Return the material word for word. Do not include the pictures.

DATA SEGMENT:
▬▬▬▬▬▬▬▬▬▬
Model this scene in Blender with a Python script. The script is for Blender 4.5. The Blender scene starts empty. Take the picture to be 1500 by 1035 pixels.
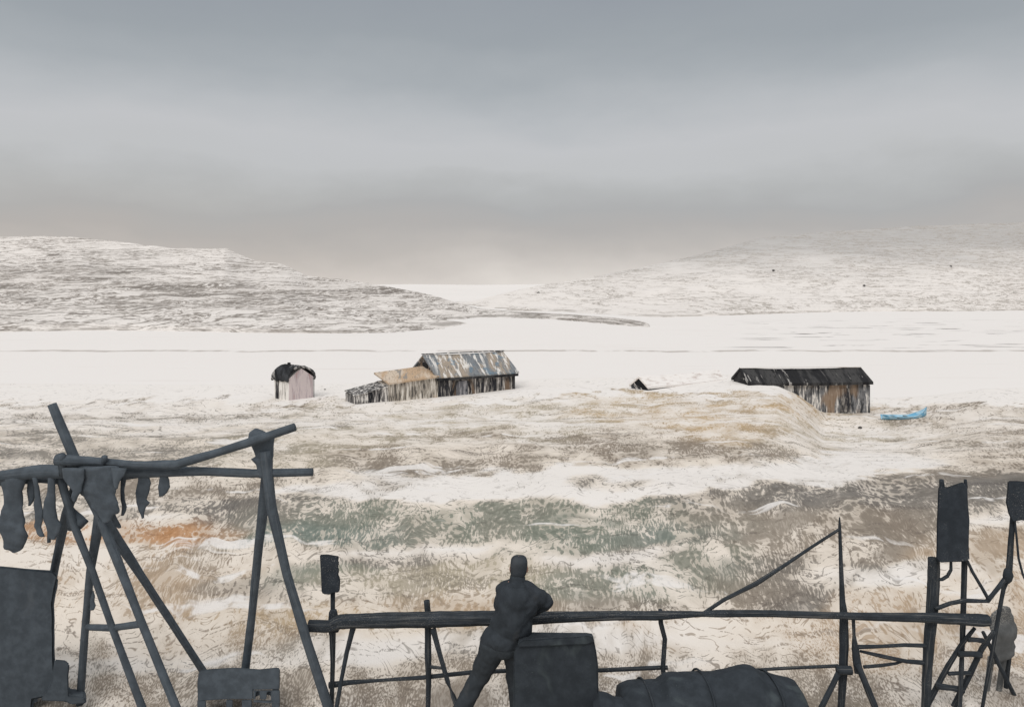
# A northern fjord in late winter: a drying rack, a railing and a resting figure in front of
# snow-patched tundra, old barns on the shore, a frozen inlet and low snowy hills.
import bpy, bmesh, math, random
import numpy as np
from mathutils import Vector, noise
R = math.radians
random.seed(7)
scene = bpy.context.scene
COL = scene.collection

# ------------------------------------------------------------------ camera
F, HY, CX, CAMZ = 1100.0, 430.0, 750.0, 4.3          # focal length / horizon row in photo pixels
cam_data = bpy.data.cameras.new('camera')
cam = bpy.data.objects.new('camera', cam_data); COL.objects.link(cam)
cam.location = (0, 0, CAMZ); cam.rotation_euler = (R(90), 0, 0)
cam_data.sensor_width = 36.0; cam_data.lens = F / 1500 * 36
cam_data.shift_y = -(517.5 - HY) / 1500
cam_data.clip_start = 0.1; cam_data.clip_end = 9000
scene.camera = cam

def W(px, py, D):
    """photo pixel + distance from the camera plane -> world point"""
    return Vector(((px - CX) / F * D, D, CAMZ - (py - HY) / F * D))

# ------------------------------------------------------------------ object helpers
def link(name, me, mat=None, parent=None, loc=(0, 0, 0)):
    o = bpy.data.objects.new(name, me); COL.objects.link(o)
    o.location = loc
    if parent is not None: o.parent = parent
    if mat is not None and isinstance(me, bpy.types.Mesh) and not me.materials: me.materials.append(mat)
    return o

def tag(o, label=None, cat=None, group=None, kind=None):
    if label: o['label'] = label
    if cat: o['category'] = cat
    if group: o['group'] = group
    if kind: o['kind'] = kind
    return o

def thing(name, loc, label, cat, group=None):
    return tag(link(name, None, loc=loc), label, cat, group)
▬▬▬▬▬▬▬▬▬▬
EXERCISE RESULT:
Model this scene in Blender with a Python script. The script is for Blender 4.5. The Blender scene starts empty. Take the picture to be 1500 by 1035 pixels.
# A northern fjord in late winter: a drying rack, a railing and a resting figure in front of
# snow-patched tundra, old barns on the shore, a frozen inlet and low snowy hills.
import bpy, bmesh, math, random
import numpy as np
from mathutils import Vector, noise
R = math.radians
random.seed(7)
scene = bpy.context.scene
COL = scene.collection

# ------------------------------------------------------------------ camera
F, HY, CX, CAMZ = 1100.0, 430.0, 750.0, 4.3          # focal length / horizon row in photo pixels
cam_data = bpy.data.cameras.new('camera')
cam = bpy.data.objects.new('camera', cam_data); COL.objects.link(cam)
cam.location = (0, 0, CAMZ); cam.rotation_euler = (R(90), 0, 0)
cam_data.sensor_width = 36.0; cam_data.lens = F / 1500 * 36
cam_data.shift_y = -(517.5 - HY) / 1500
cam_data.clip_start = 0.1; cam_data.clip_end = 9000
scene.camera = cam

def W(px, py, D):
    """photo pixel + distance from the camera plane -> world point"""
    return Vector(((px - CX) / F * D, D, CAMZ - (py - HY) / F * D))

# ------------------------------------------------------------------ object helpers
def link(name, me, mat=None, parent=None, loc=(0, 0, 0)):
    o = bpy.data.objects.new(name, me); COL.objects.link(o)
    o.location = loc
    if parent is not None: o.parent = parent
    if mat is not None and isinstance(me, bpy.types.Mesh) and not me.materials: me.materials.append(mat)
    return o

def tag(o, label=None, cat=None, group=None, kind=None):
    if label: o['label'] = label
    if cat: o['category'] = cat
    if group: o['group'] = group
    if kind: o['kind'] = kind
    return o

def thing(name, loc, label, cat, group=None):
    return tag(link(name, None, loc=loc), label, cat, group)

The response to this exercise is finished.